After qualifying second at The Glen, the second of three races in the first round, Hamlin qualified 22nd and was caught up in a first lap incident when Corey Lajoie and Kyle Busch came together, collecting Hamlin and others. After extensive repairs, the No. 11 team was able to secure a 23rd place finish.

“Great effort by this FedEx Toyota team to keep us in it,” Hamlin said. “Obviously the car is just destroyed, so to finish 23rd – I guess there is a positive. We were certainly in a worst spot most of the day, and luckily, we had some attrition there at the end that helped us out.”

The poor finish means Hamlin finds himself just six points above the Playoff cutline leaving Watkins Glen and heading to the final race of the round at Bristol Motor Speedway, where the four drivers below the cutline at the end of that race are eliminated and fail to qualify for the Round of 12. This dire position isn’t just the result of one bad race for Hamlin, though.

Ahead of the penultimate race of the regular season, Toyota Racing Development, engine builder for all the Toyota teams, self-reported to NASCAR that it had accidently disassembled Hamlin’s Bristol-winning engine. The rule book requires all race-winning engines to be torn down by NASCAR as an extra inspection. However, to encourage cost-saving, engines are reused, so they are only inspected at the end of their life cycle and tuned by TRD prior to reuse.

TRD acknowledged that the oversight was entirely their fault, saying that they accidently treated the engine as a non-race winner since it was brought back in a later car that did not win. Regardless, since NASCAR was unable to tear down the engine, Hamlin’s team was assessed an L2 penalty, though they were given the lowest penalty possible in the rule book – a deduction of 75 regular season points and ten Playoff points.

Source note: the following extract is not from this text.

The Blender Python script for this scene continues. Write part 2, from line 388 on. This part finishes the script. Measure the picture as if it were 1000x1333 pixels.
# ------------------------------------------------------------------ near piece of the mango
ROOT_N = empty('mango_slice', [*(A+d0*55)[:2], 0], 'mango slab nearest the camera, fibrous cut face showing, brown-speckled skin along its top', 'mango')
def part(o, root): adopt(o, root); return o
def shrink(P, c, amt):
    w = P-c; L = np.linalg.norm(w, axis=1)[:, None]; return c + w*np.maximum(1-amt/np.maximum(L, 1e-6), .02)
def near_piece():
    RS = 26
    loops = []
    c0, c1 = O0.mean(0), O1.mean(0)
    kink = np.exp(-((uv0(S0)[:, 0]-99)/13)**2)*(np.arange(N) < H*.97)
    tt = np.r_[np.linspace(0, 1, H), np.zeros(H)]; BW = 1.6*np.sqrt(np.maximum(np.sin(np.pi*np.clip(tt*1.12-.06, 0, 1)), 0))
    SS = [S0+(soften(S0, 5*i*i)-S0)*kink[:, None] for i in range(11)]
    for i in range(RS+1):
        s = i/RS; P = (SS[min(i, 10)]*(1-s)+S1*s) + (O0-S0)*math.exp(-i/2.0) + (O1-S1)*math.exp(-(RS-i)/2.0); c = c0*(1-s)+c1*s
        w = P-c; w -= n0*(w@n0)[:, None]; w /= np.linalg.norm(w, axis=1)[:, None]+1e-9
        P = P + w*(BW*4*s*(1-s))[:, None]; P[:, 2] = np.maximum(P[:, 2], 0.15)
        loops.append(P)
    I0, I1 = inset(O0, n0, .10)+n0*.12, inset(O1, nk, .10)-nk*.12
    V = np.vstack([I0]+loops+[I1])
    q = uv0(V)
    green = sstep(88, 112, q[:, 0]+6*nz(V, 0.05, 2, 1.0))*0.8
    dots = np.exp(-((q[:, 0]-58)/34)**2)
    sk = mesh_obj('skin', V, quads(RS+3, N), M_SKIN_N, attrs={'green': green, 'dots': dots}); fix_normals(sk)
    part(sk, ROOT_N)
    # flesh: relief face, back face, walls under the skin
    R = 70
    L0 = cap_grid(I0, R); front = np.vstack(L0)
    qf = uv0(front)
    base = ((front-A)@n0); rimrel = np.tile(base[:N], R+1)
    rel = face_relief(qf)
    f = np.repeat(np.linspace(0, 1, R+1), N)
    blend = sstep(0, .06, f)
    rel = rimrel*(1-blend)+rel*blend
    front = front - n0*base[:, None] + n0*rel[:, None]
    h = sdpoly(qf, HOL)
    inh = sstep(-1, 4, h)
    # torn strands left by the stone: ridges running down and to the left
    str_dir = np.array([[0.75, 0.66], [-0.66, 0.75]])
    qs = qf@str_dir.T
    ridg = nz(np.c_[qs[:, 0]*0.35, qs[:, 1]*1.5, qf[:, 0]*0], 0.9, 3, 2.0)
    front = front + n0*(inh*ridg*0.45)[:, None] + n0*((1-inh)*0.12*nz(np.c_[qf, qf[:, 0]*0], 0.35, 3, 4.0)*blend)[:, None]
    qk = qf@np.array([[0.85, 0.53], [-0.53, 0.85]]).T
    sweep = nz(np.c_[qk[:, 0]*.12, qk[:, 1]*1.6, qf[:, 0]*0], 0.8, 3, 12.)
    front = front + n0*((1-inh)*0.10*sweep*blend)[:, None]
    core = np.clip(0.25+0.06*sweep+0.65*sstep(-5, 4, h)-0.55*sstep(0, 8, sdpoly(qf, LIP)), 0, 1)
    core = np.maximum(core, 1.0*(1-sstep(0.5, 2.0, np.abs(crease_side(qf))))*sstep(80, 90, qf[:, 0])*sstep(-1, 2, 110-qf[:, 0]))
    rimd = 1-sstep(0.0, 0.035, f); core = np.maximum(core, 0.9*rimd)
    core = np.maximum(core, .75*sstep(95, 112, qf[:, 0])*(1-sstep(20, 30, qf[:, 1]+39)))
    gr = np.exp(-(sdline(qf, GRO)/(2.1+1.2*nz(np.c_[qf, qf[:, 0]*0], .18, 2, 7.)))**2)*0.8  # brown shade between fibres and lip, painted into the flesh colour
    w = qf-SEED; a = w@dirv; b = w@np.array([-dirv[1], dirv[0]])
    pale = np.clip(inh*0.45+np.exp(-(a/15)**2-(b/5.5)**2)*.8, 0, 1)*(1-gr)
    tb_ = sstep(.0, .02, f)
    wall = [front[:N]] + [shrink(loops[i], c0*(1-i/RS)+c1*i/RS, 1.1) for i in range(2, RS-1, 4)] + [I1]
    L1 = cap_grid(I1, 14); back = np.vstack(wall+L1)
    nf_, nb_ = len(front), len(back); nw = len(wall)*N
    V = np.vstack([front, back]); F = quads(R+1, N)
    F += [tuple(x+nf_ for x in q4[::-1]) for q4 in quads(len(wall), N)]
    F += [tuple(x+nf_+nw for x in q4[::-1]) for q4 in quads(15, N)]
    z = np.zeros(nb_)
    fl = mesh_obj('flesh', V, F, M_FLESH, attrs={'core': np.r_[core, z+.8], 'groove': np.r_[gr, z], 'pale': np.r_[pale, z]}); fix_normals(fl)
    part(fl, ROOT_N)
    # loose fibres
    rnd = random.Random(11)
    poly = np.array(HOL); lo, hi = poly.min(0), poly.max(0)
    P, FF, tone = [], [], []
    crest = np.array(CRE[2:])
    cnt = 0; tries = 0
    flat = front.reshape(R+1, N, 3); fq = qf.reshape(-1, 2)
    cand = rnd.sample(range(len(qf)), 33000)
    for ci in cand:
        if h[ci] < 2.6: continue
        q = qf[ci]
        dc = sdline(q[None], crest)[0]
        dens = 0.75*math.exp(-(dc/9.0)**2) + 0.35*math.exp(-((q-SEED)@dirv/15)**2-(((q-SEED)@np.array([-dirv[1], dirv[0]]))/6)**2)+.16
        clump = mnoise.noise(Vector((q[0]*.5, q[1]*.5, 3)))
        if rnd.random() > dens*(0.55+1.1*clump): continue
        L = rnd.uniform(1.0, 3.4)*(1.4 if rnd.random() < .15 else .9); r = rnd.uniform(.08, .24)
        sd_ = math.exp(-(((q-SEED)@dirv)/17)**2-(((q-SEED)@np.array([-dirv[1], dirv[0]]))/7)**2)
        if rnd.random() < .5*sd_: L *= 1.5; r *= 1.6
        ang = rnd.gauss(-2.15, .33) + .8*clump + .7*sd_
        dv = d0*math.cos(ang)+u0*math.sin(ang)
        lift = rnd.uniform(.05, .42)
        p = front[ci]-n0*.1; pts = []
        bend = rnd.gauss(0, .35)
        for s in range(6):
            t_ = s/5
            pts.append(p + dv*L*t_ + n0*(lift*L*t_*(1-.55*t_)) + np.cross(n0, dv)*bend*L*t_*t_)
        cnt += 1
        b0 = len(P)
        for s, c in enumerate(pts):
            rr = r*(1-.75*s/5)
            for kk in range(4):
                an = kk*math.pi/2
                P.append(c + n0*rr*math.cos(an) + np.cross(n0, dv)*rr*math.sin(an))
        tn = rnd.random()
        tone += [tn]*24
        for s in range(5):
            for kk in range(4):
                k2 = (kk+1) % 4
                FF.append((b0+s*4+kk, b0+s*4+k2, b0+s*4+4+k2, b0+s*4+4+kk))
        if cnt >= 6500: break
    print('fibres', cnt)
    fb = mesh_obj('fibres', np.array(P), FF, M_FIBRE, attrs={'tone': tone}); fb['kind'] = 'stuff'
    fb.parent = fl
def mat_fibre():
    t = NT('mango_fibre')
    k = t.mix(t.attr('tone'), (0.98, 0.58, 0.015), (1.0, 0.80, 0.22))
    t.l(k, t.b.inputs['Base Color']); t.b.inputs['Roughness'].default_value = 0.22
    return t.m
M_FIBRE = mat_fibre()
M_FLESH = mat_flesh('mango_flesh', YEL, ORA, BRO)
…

While those Playoffs points are the only ones that directly carry into the postseason and impact Hamlin’s current points predicament, the loss of regular season points impacted Hamlin’s finishing position in the regular season standings, and drivers in the top ten at the end of the regular season get progressively fewer Playoff points as a reward.

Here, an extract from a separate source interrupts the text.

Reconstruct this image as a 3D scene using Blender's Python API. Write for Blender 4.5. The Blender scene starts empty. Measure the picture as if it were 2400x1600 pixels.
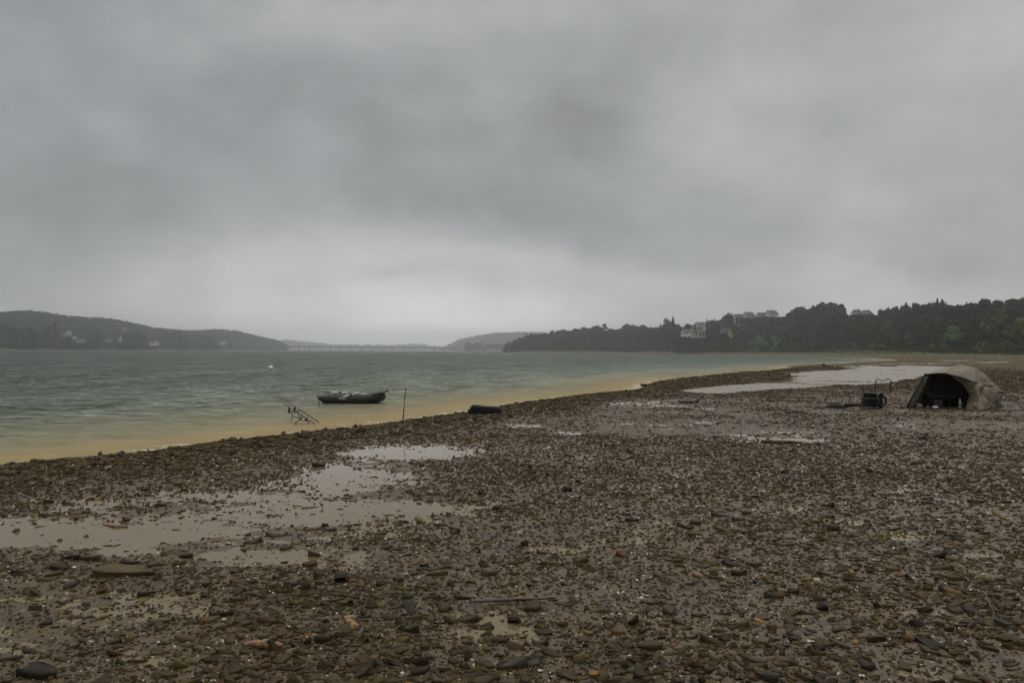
import bpy, math, random
import numpy as np
from mathutils import Vector, Matrix
rnd = random.Random(7)
rng = np.random.default_rng(11)
scene = bpy.context.scene
col = scene.collection
R_ = math.radians

# ---------------------------------------------------------------- camera
FPX = 1867.0                      # focal length in pixels of the 2400 px wide photograph
ZC = 2.0                          # eye height over the lake
PITCH = math.atan(23.2 / FPX)
ROLL = 0.0068
_c, _s = math.cos(PITCH), math.sin(PITCH)
FW = np.array([0.0, _c, _s]); U0 = np.array([0.0, -_s, _c]); X0 = np.array([1.0, 0, 0])
RT = math.cos(ROLL) * X0 + math.sin(ROLL) * U0
UP = -math.sin(ROLL) * X0 + math.cos(ROLL) * U0
cam_d = bpy.data.cameras.new('camera'); cam = bpy.data.objects.new('camera', cam_d); col.objects.link(cam)
cam.matrix_world = Matrix([[RT[0], UP[0], -FW[0], 0], [RT[1], UP[1], -FW[1], 0], [RT[2], UP[2], -FW[2], ZC], [0, 0, 0, 1]])
cam_d.sensor_width = 36.0; cam_d.lens = 36.0 * FPX / 2400.0
cam_d.clip_start = 0.1; cam_d.clip_end = 20000
scene.camera = cam

def ray(px, py):
    return FW + (px - 1200) / FPX * RT + (800 - py) / FPX * UP
def at(px, py, d):
    """point on the ray of pixel (px,py) at forward distance d"""
    v = ray(px, py); v = v / v[1] * d
    return Vector((v[0], v[1], v[2] + ZC))
def onz(px, py, z=0.0):
    v = ray(px, py); t = (z - ZC) / v[2]
    return Vector((v[0] * t, v[1] * t, z))
def pix(x, y, z):
    vx, vy, vz = x, y, z - ZC
    f = vy * FW[1] + vz * FW[2]
    f = np.where(np.abs(f) < 1e-3, 1e-3, f)
    r = vx * RT[0] + vy * RT[1] + vz * RT[2]; u = vx * UP[0] + vy * UP[1] + vz * UP[2]
    return 1200 + FPX * r / f, 800 - FPX * u / f

# ---------------------------------------------------------------- render settings, light
scene.render.engine = 'CYCLES'
scene.view_settings.view_transform = 'Standard'; scene.view_settings.look = 'None'
scene.view_settings.exposure = 0.0; scene.view_settings.gamma = 1.0
cy = scene.cycles
cy.use_denoising = True
try: cy.denoiser = 'OPENIMAGEDENOISE'
except Exception: pass
cy.max_bounces = 5; cy.diffuse_bounces = 2; cy.glossy_bounces = 2; cy.transmission_bounces = 4
cy.transparent_max_bounces = 6; cy.volume_bounces = 3; cy.caustics_reflective = False; cy.caustics_refractive = False
cy.volume_step_rate = 4.0

HAZE = 0.00027
SUN_EL, SUN_AZ = R_(52), R_(25)     # azimuth clockwise from +Y
sd = bpy.data.lights.new('sun', 'SUN'); sun = bpy.data.objects.new('sun', sd); col.objects.link(sun)
sd.energy = 0.7; sd.angle = R_(25); sd.color = (1.0, 0.96, 0.9)
sdir = Vector((math.sin(SUN_AZ) * math.cos(SUN_EL), math.cos(SUN_AZ) * math.cos(SUN_EL), math.sin(SUN_EL)))
sun.rotation_euler = sdir.to_track_quat('Z', 'Y').to_euler()

class NT:
    """small node helper"""
    def __init__(s, tree): s.t = tree; s.n = tree.nodes; s.l = tree.links
    def node(s, kind, **kw):
        n = s.n.new(kind)
        for k, v in kw.items():
            if k.startswith('_'): setattr(n, k[1:], v)
            else: n.inputs[k.replace('__', ' ')].default_value = v
        return n
    def link(s, a, b): s.l.new(a, b)
    def put(s, inp, v):
        if isinstance(v, (int, float)): inp.default_value = v
        elif isinstance(v, (tuple, list)): inp.default_value = v
        else: s.l.new(v, inp)
    def math(s, op, a, b=0.0, c=None, clamp=False):
        n = s.n.new('ShaderNodeMath'); n.operation = op; n.use_clamp = clamp
        s.put(n.inputs[0], a); s.put(n.inputs[1], b)
        if c is not None: s.put(n.inputs[2], c)
        return n.outputs[0]
    def mix(s, f, a, b, blend='MIX'):
        n = s.n.new('ShaderNodeMix'); n.data_type = 'RGBA'; n.blend_type = blend
        s.put(n.inputs[0], f); s.put(n.inputs[6], a if not isinstance(a, tuple) or len(a) == 4 else (*a, 1)); s.put(n.inputs[7], b if not isinstance(b, tuple) or len(b) == 4 else (*b, 1))
        return n.outputs[2]
    def ramp(s, fac, stops, interp='LINEAR'):
        n = s.n.new('ShaderNodeValToRGB'); s.l.new(fac, n.inputs[0]); n.color_ramp.interpolation = interp
        e = n.color_ramp.elements
        while len(e) < len(stops): e.new(0.5)
        for i, (p, c) in enumerate(stops):
            e[i].position = p; e[i].color = (*c, 1) if isinstance(c, tuple) else (c, c, c, 1)
        return n.outputs[0]
    def noise(s, vec, scale, detail=3.0, rough=0.5, dist=0.0):
        n = s.n.new('ShaderNodeTexNoise'); s.l.new(vec, n.inputs['Vector'])
        n.inputs['Scale'].default_value = scale; n.inputs['Detail'].default_value = detail
        n.inputs['Roughness'].default_value = rough; n.inputs['Distortion'].default_value = dist
        return n.outputs['Fac']
    def attr(s, name):
        n = s.n.new('ShaderNodeAttribute'); n.attribute_name = name; return n
    def mapping(s, vec, scale=(1, 1, 1), rot=(0, 0, 0)):
        n = s.n.new('ShaderNodeMapping'); s.l.new(vec, n.inputs[0]); n.inputs['Scale'].default_value = scale; n.inputs['Rotation'].default_value = rot
        return n.outputs[0]
    def bump(s, h, strength=0.5, dist=0.02, normal=None):
        n = s.n.new('ShaderNodeBump'); s.l.new(h, n.inputs['Height']); n.inputs['Strength'].default_value = strength
        n.inputs['Distance'].default_value = dist
        if normal is not None: s.l.new(normal, n.inputs['Normal'])
        return n.outputs[0]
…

So, despite the Playoff points from three race wins (which give a five Playoff point bonus), six stage wins (which give a single Playoff point bonus), and a sixth-place finish in the regular season standings, Hamlin only entered the Playoffs at Atlanta with a ten-point advantage to the cutline after the deduction for his penalty.

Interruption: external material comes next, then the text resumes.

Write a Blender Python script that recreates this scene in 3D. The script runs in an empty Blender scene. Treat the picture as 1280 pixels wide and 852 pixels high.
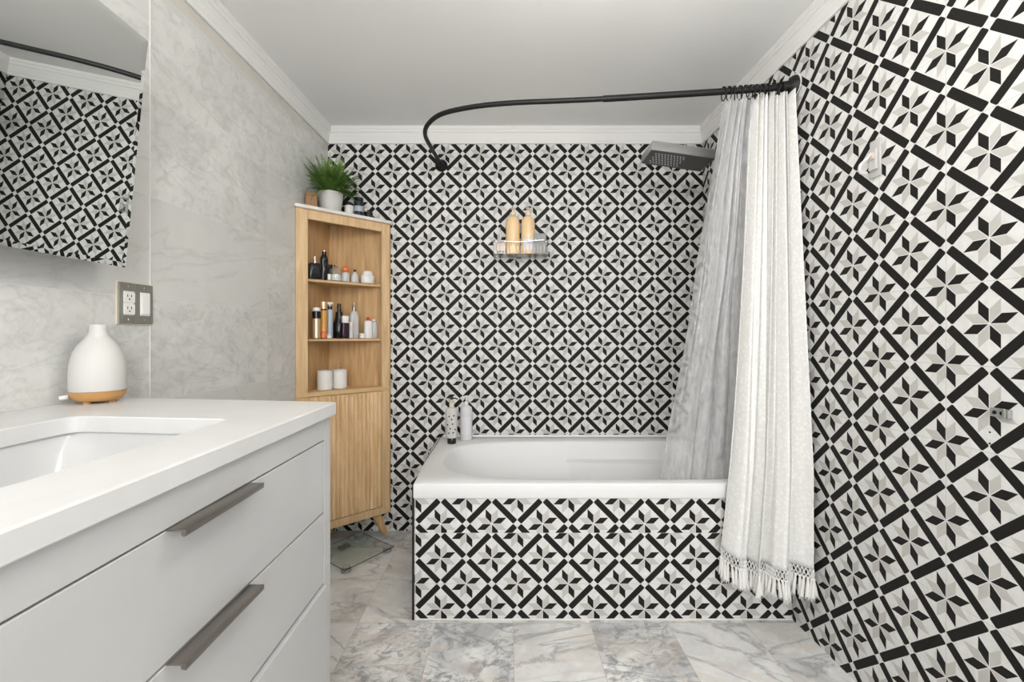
import bpy, bmesh, math, random
from mathutils import Vector, Matrix
random.seed(7)
C = bpy.context.scene.collection
PI = math.pi

# ------------------------------------------------------------------ camera
F, VX, VY, CH = 545.0, 633.0, 420.0, 1.13      # focal length in pixels, principal point, eye height
cd = bpy.data.cameras.new('camera'); cam = bpy.data.objects.new('camera', cd); C.objects.link(cam)
cam.location = (0, 0, CH); cam.rotation_euler = (PI/2, 0, 0)
cd.sensor_width = 36; cd.lens = F/1280*36
cd.shift_x = (640-VX)/1280; cd.shift_y = (VY-426)/1280
cd.clip_start = 0.02
bpy.context.scene.camera = cam

# ------------------------------------------------------------------ world, exposure
sc = bpy.context.scene
w = bpy.data.worlds.new('world'); sc.world = w; w.use_nodes = True
w.node_tree.nodes['Background'].inputs[0].default_value = (0.9, 0.95, 1, 1)
w.node_tree.nodes['Background'].inputs[1].default_value = 0.3
sc.view_settings.view_transform = 'Standard'; sc.view_settings.look = 'None'
sc.view_settings.gamma = 1; sc.view_settings.use_curve_mapping = False
sc.view_settings.exposure = 0.0

# ------------------------------------------------------------------ lights, from unseen sources added to supply the room
FILL_LAMPS = [((0.30, 0.95), 0.10, 15.5, 2.04), ((0.0, -0.70), 0.13, 30.0, 2.10)]     # unseen globes added for light: place, radius, watts, height
CEIL = 2.34
for (lx, ly), size, power, lz in FILL_LAMPS:
    ld = bpy.data.lights.new('added_lamp_light', 'POINT'); ld.shadow_soft_size = size; ld.energy = power
    ld.color = (1.0, 0.985, 0.965)
    lo = bpy.data.objects.new('added_lamp_light', ld); C.objects.link(lo); lo.location = (lx, ly, lz)
wl = bpy.data.lights.new('rear_fill', 'AREA'); wl.shape = 'RECTANGLE'; wl.size = 1.5; wl.size_y = 1.3  # soft frontal fill added behind the viewer; no window is known there
wl.energy = 31; wl.color = (0.95, 0.975, 1.0)
wo = bpy.data.objects.new('rear_fill', wl); C.objects.link(wo)
wo.location = (0.25, -1.36, 1.5); wo.rotation_euler = (PI/2, 0, 0)

VANITY_W, VANITY_Y = 0.7, (0.22, 0.47, 0.72)     # three unseen globes added over the mirror for light
for gy in VANITY_Y:
    gl_ = bpy.data.lights.new('added_globe_light', 'POINT'); gl_.energy = VANITY_W; gl_.shadow_soft_size = 0.06; gl_.color = (1, 0.96, 0.91)
    go = bpy.data.objects.new('added_globe_light', gl_); C.objects.link(go); go.location = (-0.99, gy, 2.13)

# ------------------------------------------------------------------ room dimensions
YB = 2.535                      # back wall
XR = 1.142                      # right wall
def XL(y): return -1.037 - 0.033*(YB-y)     # the left wall runs slightly out of square
YF = -1.4
PT = 0.2032                     # tile pattern period

# ------------------------------------------------------------------ node helpers
def new_mat(name, col=(0.8, 0.8, 0.8), rough=0.5, metal=0.0, **kw):
    m = bpy.data.materials.new(name); m.use_nodes = True
    b = m.node_tree.nodes['Principled BSDF']
    b.inputs['Base Color'].default_value = (*col, 1); b.inputs['Roughness'].default_value = rough
    b.inputs['Metallic'].default_value = metal
    for k, v in kw.items(): b.inputs[k.replace('_', ' ')].default_value = v
    return m
class E:
    """expression wrapper over Math nodes"""
    def __init__(s, nt, v): s.nt = nt; s.v = v
    def _m(s, op, a, b=None, c=None):
        n = s.nt.nodes.new('ShaderNodeMath'); n.operation = op
        for i, q in enumerate((a, b, c)):
            if q is None: continue
            q = q.v if isinstance(q, E) else q
            if isinstance(q, (int, float)): n.inputs[i].default_value = q
            else: s.nt.links.new(q, n.inputs[i])
        return E(s.nt, n.outputs[0])
    def __add__(s, o): return s._m('ADD', s, o)
    def __sub__(s, o): return s._m('SUBTRACT', s, o)
    def __rsub__(s, o): return s._m('SUBTRACT', o, s)
    def __mul__(s, o): return s._m('MULTIPLY', s, o)
    __radd__ = __add__; __rmul__ = __mul__
    def gt(s, o): return s._m('GREATER_THAN', s, o)
    def lt(s, o): return s._m('LESS_THAN', s, o)
    def abs(s): return s._m('ABSOLUTE', s)
    def floor(s): return s._m('FLOOR', s)
    def mx(s, o): return s._m('MAXIMUM', s, o)
    def mn(s, o): return s._m('MINIMUM', s, o)
def mixc(nt, f, a, b):
    n = nt.nodes.new('ShaderNodeMix'); n.data_type = 'RGBA'
    for sock, q in ((n.inputs[0], f), (n.inputs[6], a), (n.inputs[7], b)):
        q = q.v if isinstance(q, E) else q
        if isinstance(q, (int, float)): sock.default_value = q
        elif isinstance(q, tuple): sock.default_value = (*q, 1)
        else: nt.links.new(q, sock)
    return n.outputs[2]
def noise(nt, vec, scale, detail=4, rough=0.55, dist=0.0):
    n = nt.nodes.new('ShaderNodeTexNoise'); n.inputs['Scale'].default_value = scale
    n.inputs['Detail'].default_value = detail; n.inputs['Roughness'].default_value = rough
    n.inputs['Distortion'].default_value = dist
    if vec is not None: nt.links.new(vec, n.inputs['Vector'])
    return n.outputs[0]
def ramp(nt, fac, stops):
    n = nt.nodes.new('ShaderNodeValToRGB'); nt.links.new(fac.v if isinstance(fac, E) else fac, n.inputs[0])
    el = n.color_ramp.elements
    while len(el) < len(stops): el.new(0.5)
    for e, (p, c) in zip(el, stops):
        e.position = p; e.color = (*c, 1) if isinstance(c, tuple) else (c, c, c, 1)
    return n.outputs[0]
def bump(nt, b, h, strength=0.2, dist=0.01):
    n = nt.nodes.new('ShaderNodeBump'); n.inputs['Strength'].default_value = strength
    n.inputs['Distance'].default_value = dist
    nt.links.new(h.v if isinstance(h, E) else h, n.inputs['Height']); nt.links.new(n.outputs[0], b.inputs['Normal'])
def pos_xyz(nt):
    g = nt.nodes.new('ShaderNodeNewGeometry'); s = nt.nodes.new('ShaderNodeSeparateXYZ')
    nt.links.new(g.outputs['Position'], s.inputs[0])
    return g.outputs['Position'], [E(nt, s.outputs[i]) for i in range(3)]
def combine(nt, x, y, z):
    n = nt.nodes.new('ShaderNodeCombineXYZ')
    for i, q in enumerate((x, y, z)):
        if isinstance(q, E): nt.links.new(q.v, n.inputs[i])
        else: n.inputs[i].default_value = q
    return n.outputs[0]

# ------------------------------------------------------------------ star lattice tile
WHITE_T, BLACK_T, GREY_T = (0.77, 0.765, 0.75), (0.012, 0.0115, 0.011), (0.46, 0.45, 0.43)
def star_mat(name, axis, u0, v0, split=None):
    """axis 'x': pattern runs along +X; '-y': along -Y.  (u0, v0) is the centre of one star"""
    m = new_mat(name, rough=0.5, Specular_IOR_Level=0.12); nt = m.node_tree; b = nt.nodes['Principled BSDF']
    P, (x, y, z) = pos_xyz(nt)
    u = (x - u0) if axis == 'x' else (u0 - y)
    if split:            # the cut upper row of the tub front starts its pattern again
        v = z - v0 - z.gt(split[0])*(split[1]-v0)
    else: v = z - v0
    a = u*(1/PT); c = v*(1/PT)
    r = a + c; t = c - a
    fr = r - (r+0.5).floor(); ft = t - (t+0.5).floor()
    ar, at_ = fr.abs(), ft.abs()
    wbar, gap = 0.081, 0.076
    bar = (ar.gt(0.5-wbar)*at_.lt(0.5-gap)).mx(at_.gt(0.5-wbar)*ar.lt(0.5-gap))
    # the bars have softly clipped corners: the point where both limits meet is cut off
    lo, hi = ar.mn(at_), ar.mx(at_)
    bar = bar*((hi - lo).gt(gap - wbar + 0.022))
    lx = (fr-ft)*0.70711; ly = (fr+ft)*0.70711
    q = (lx*ly).gt(0)
    ax, ay = lx.abs(), ly.abs()
    qx = ax*q + ay*(1-q); qy = ay*q + ax*(1-q)
    L = 0.240; g = 0.010
    A, B = qx-qy, qy*1.41421
    dark = A.gt(g)*A.lt(L)*B.gt(g)*B.lt(L)
    A2, B2 = qy-qx, qx*1.41421
    gr = A2.gt(g)*A2.lt(L)*B2.gt(g)*B2.lt(L)
    # slightly different whites inside each diamond
    sq = (ax+ay).gt(0.34)*(ax-ay).abs().lt(0.34)
    n1 = noise(nt, P, 38, 5, 0.6, 0.6)
    wcol = mixc(nt, E(nt, ramp(nt, n1, [(0.35, 0.0), (0.7, 1.0)])), WHITE_T, (0.66, 0.655, 0.64))
    wcol = mixc(nt, sq*0.06, wcol, (0.50, 0.49, 0.48))
    gcol = mixc(nt, E(nt, n1), (0.46, 0.45, 0.425), (0.60, 0.585, 0.56))
    col = mixc(nt, gr, wcol, gcol)
    n2 = noise(nt, P, 160, 3)
    bcol = mixc(nt, E(nt, n2), BLACK_T, (0.022, 0.021, 0.019))
    col = mixc(nt, dark.mx(bar), col, bcol)
    ga = a + 0.5; gc = c + 0.5
    da = (ga - (ga+0.5).floor()).abs(); dc = (gc - (gc+0.5).floor()).abs()
    grout = da.mn(dc).lt(0.0045)
    col = mixc(nt, grout*0.5, col, (0.42, 0.41, 0.39))
    nt.links.new(col, b.inputs['Base Color'])
    bump(nt, b, (1-grout)*1.0, 0.25, 0.001)
    return m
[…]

A small advantage like that to the cutline means that the first round is no longer as easy to advance through as it otherwise would have been, but Hamlin’s team didn’t seem to accommodate for that. After a 24th-place finish at Atlanta with no stage points to bolster it at Atlanta, Hamlin said he wasn’t really concerned because his team had set out with the goal of just getting 20 points from the race, a suprising nonchalance despite a slip in the points.

Despite finishing one place better than he did at Atlanta, Hamlin continued to slip in the points at The Glen – his recovery to 23rd still cost him a slip from entering two points above the cutline to leaving six points below.

And Bristol is a good track for the team, since Hamlin scored one of his three wins at it much earlier in the season. However, that win came amidst a highly unpredictable softer tire, and drivers have said that Bristol is now somewhat unpredictable this year as NASCAR experiments with compounds. Nonetheless, Hamlin is happy to be going back to the track.

“I feel like we can go there and win. We are going to an oval – back to a normal track,” Hamlin said. The races in the first round consisted of superspeedway-style Atlanta and the Watkins Glen road course. “We can control our own destiny there.”

But the twenty-points-only attitude is gone, and Hamlin knows he needs to go for a win or a big points haul. Asked whether it was possible for his No. 11 team to advance on points at Bristol, he was flippant about the likelihood.

“Yeah, if you run in the top two or three all day, absolutely,” Hamlin said.